Los países de la órbita de la Unión Soviética
entendieron el mensaje, y por ello llevaron a cabo un planificado sistema de
dopaje generalizado que afectó a numerosas especialidades, desde el atletismo a
la natación, desde la halterofilia a la gimnasia. No será preciso recordar los
abundantes casos descubiertos, las confesiones de dirigentes y entrenadores o
la cantidad de récords mundiales que, conseguidos en aquellos años, se
mantienen vigentes. Todo tipo de trampas, engaños y falsificaciones se dieron
por buenas y necesarias en beneficio de la patria, del partido, del socialismo.
Relevante e ilustrativo es el acoso y desprestigio que hubo de sufrir el
prodigioso (deportiva y humanamente hablando) Emil Zatopek cuando se enfrentó
al régimen checoslovaco en Primavera de Praga de 1968.
También conviene recordar cómo el gobierno argentino
utilizó su Mundial de Fútbol para intensificar los sentimientos patrióticos de
la población, procurando que este patriotismo albiceleste (colores de la
camiseta argentina) impregnara hasta tal punto al personal que no le resultara
difícil entender que las atrocidades cometidas por el poder eran
imprescindibles para la patria. De paso se conseguía que la gente no hablara de
otra cosa y olvidara las desapariciones, encarcelamientos, secuestros,
torturas… Abundando en el fútbol, es habitual identificar equipos con
tendencias políticas, lo cual redunda en toda clase de violencias y odios
eternos que en casos extremos…
No debe olvidarse tampoco el boicot de USA y parte
de sus aliados a los Juegos de Moscú 1980, el cual fue respondido en Atlanta 84
por la URSS y sus satélites; el pretexto del que se sirvieron los jerifaltes de
uno y otro país fue prácticamente idéntico y obedecía, evidentemente, a
objetivos políticos. Hay más casos. Sudáfrica estuvo mucho tiempo apartada del
movimiento olímpico y del deporte internacional a causa de su política racista
(ostracismo que sí tenía un por qué); por eso, cuando Nueva Zelanda se saltó
ese ‘convenio’, la mayoría de países africanos boicoteó los Juegos de Montreal
76 al ser admitidos los australes. Las presiones hacia el olimpismo con
intenciones políticas son, como puede deducirse, continuos; incluso España
formó parte de los que renunciaron a los Juegos de Melburne 1956 en protesta por
la entrada de los tanques en Hungría (por cierto, la ausencia española privó al
fantástico gimnasta Joaquín Blume de más de una medalla).

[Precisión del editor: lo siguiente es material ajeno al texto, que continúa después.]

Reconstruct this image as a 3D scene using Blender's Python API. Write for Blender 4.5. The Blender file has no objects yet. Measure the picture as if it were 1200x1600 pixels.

Así las cosas, parece difícil encontrar algún caso
en que la mezcla política-deporte haya desembocado en beneficio, y sin embargo
existe uno, al menos uno: el deporte hizo un buen servicio a la política cuando
Nelson Mandela consiguió que toda Sudáfrica (bueno, no toda, gran parte) se
uniera en torno a su equipo de rugbi. Pero se trata de un caso excepcional,
único, y además, tampoco puede asegurarse rotundamente que los resultados del
cóctel hayan mantenido la euforia inicial una vez que se pasaron los primeros y
optimistas efectos.
Las pruebas son abrumadoras y demuestran de modo
inequívoco que cuando la política entra en la cancha la riña está asegurada.